Here be Midnight

Tuesday, 31 January 2012

Mind Over Matter

There are a pile of unfinished paintings in my studio, at least 10 or 12. All are at different stages of development. Some are just sketches on good watercolour paper ready to go. Others are those drawings that I wished I'd drawn on good watercolour paper, but hold their potential on cartridge paper and may just have to become detailed drawings. A few are inked up and ready to paint, possibly with a background wash or maybe even a few layers and then, well, then I get nervous. Maybe apprehensive is a better word, but it is almost as though I have to leave them alone for a bit- wait for the excitement and  anticipation of a result to recede before I can settle a just play.
My imagination never stops, so frequency of ideas far outstrips the time available to complete a painting. Too much mind, not enough matter! Don't get me wrong, I have many finished pieces as well and they will be posted here at some point in the future, after they have been de-framed and travelled to the printers.
Then it occurred to me maybe I need the pressure of a deadline to help me focus- so a weekly blogpost is my self imposed deadline of sorts.
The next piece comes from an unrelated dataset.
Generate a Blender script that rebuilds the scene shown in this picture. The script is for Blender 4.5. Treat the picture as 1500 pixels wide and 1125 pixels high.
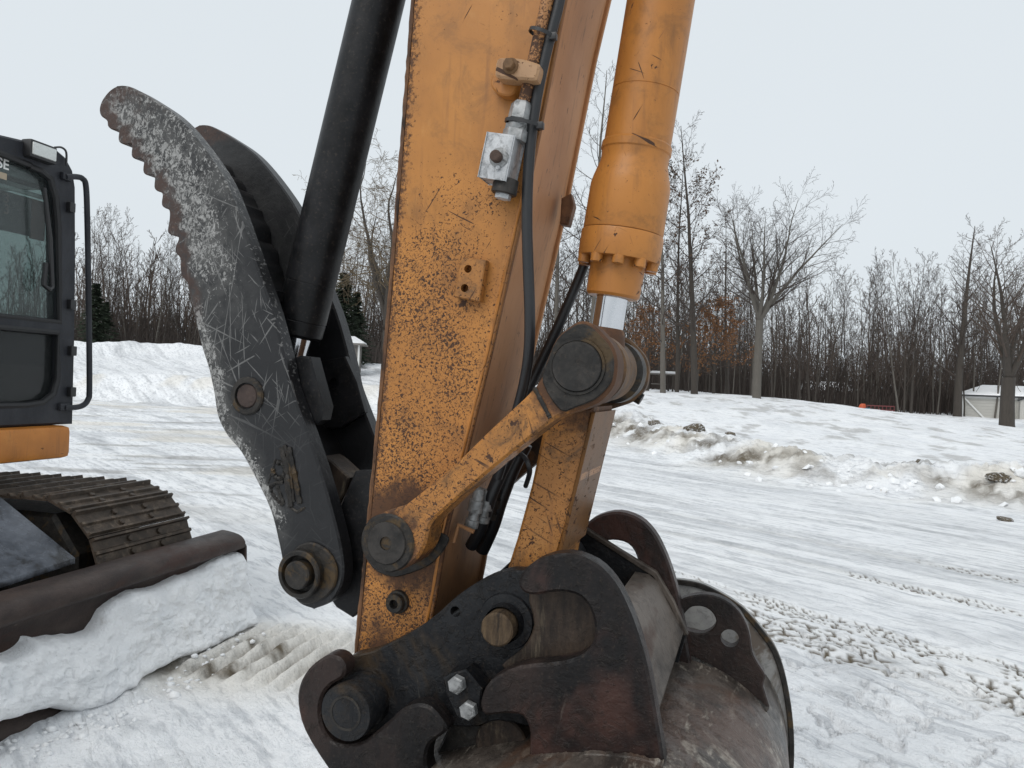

Below is one that has been hanging around for ages. I can't even remember what particular circumstances might have led to her arrival, never the less she is now finished.
She is custodian of a very rare botanical specimen called "Spectacle plant" (Tardus spectaculis).
It grows in the forests of North-West Russia. Flowering once in fifty years, each plant produces only two spectacles in a life time. The type and strength of lens is affected by the acidity or alkalinity of the soil, ergo with careful nurturing a specified lens strength can be grown to order. Foresight and patience are all thats required.

                           'Custodian of the Spectacles'

                           Original size 140mm x 160mm

     All photographs thanks to my wonderful daughter.

Wednesday, 25 January 2012


Many more times than once I have looked longingly at a burrow fostered within the roots of an old and wizened forest and wished I were small enough to wander through the entrance. To curl up against the warm fur of the inhabitants, to visit their larder, drink tea by their fireside and chat about earthly things. 

Throughout my childhood and my adulthood, literary burrows have taken me to wondrous places. I’ve been down a rabbit hole with Alice, spring cleaned Moley’s little home and settled by the fire in Badger’s family pile. Then of course there were the Hobbits, Brownies, Fairies and Beatrix Potter’s burrowing familiars. Somewhat like burrows, and equally enticing, there are the other under-earth dwellings - caves. Though, I imagine these are a  little more capable of taking someone of my own mushroom required. In these magical hollows I have found Narnian Fawns, treasure hording Dragons and, more recently, Tibetan Saints.

Burrows and homes of the earth have always been a sanctuary; a safe place to explore the mind and it’s innate ability to wander unrestrained, for better or worse. The nature of mind and imagination is another topic altogether and whether our minds are individual or collective, well, I will leave that for you to ponder.

The images and creations you will find here, within the swirling tendrils of the interweb, are explorations of The Imagination, whatever it may be.  Images that come from nowhere and, if I’m not quick enough to capture them, disappear into nothingness. Creating pictures for me is much the same as gradually opening the shutters, or drawing the curtains to peer through an open window into the realm of Untold Stories. Staring into blank paper, images begin to appear in the whiteness. Then  gently, softly, pencil and paint explore the landscape and embrace it’s creatures and it’s people. For a brief moment I am honoured to be present in a land both familiar and fantastic.